Anzi, paradossalmente, è proprio la credibilità militare che il più delle volte “esorcizza” il rischio di avventure sconsiderate. In altre parole: la Nazione che non è militarmente credibile in proprio o nell’ambito di un’Alleanza viene inevitabilmente considerata politicamente irrilevante e i suoi interessi economici vengono ignorati.

Le sue deduzioni?

Le stesse che trasse a suo tempo un Ministro della Difesa che colse l’essenza del problema, Arturo Parisi: senza un bilancio adeguato si mena il can per l’aia, perché resta sempre valido il principio che “c’est l’argent qui fait le guerre”. Se si gira intorno a questo problema si può fare della filosofia, proporre la sindacalizzazione militare, la lotta all’obesità militare, i concorsi alle Forze dell’Ordine, la riduzione del numero dei cappellani militari, l’impiego dell’Esercito per la bitumazione delle strade della Capitale (compito che ora sembra si voglia trasferire nelle mani degli ospiti delle carceri nazionali); oppure si può riciclare l’annoso argomento “uranio impoverito”, un tema che, alla luce di quanto sostenuto da anni da scienziati e oncologi e nella considerazione che nei poligoni sardi non è stato mai sparato un solo proiettile all’uranio, ha tutto il crisma della bufala, su cui peraltro vari personaggi hanno costruito per anni la loro visibilità.

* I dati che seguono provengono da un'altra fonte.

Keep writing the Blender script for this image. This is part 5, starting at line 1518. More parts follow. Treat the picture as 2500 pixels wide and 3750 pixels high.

In sintesi, rilanciare l’immagine del soldato tuttofare equivale a realizzare una cortina fumogena per distogliere l’attenzione dell’opinione pubblica dal problema dei problemi: il Bilancio della Difesa.

Una prospettiva pessimistica la sua.

Non lo nego. Temo che dovremo abituarci a una tendenza politica nemica dei Bilanci militari e orientata verso campi di interesse più redditizi in un’ottica elettorale. Assistenzialismo e giro d’affari legato all’accoglienza. Conseguentemente dovremo continuare a contare sul più importante capitale delle Forze Armate: l’ignorato, poco amato e malpagato soldato, destinato a restare inserito in un contesto di carente capacità operativa e logistica. Ma prima o poi, e soprattutto prima che sia troppo tardi, il cantiere della grande opera della credibilità militare delle nostre Forze Armate dovrà essere aperto.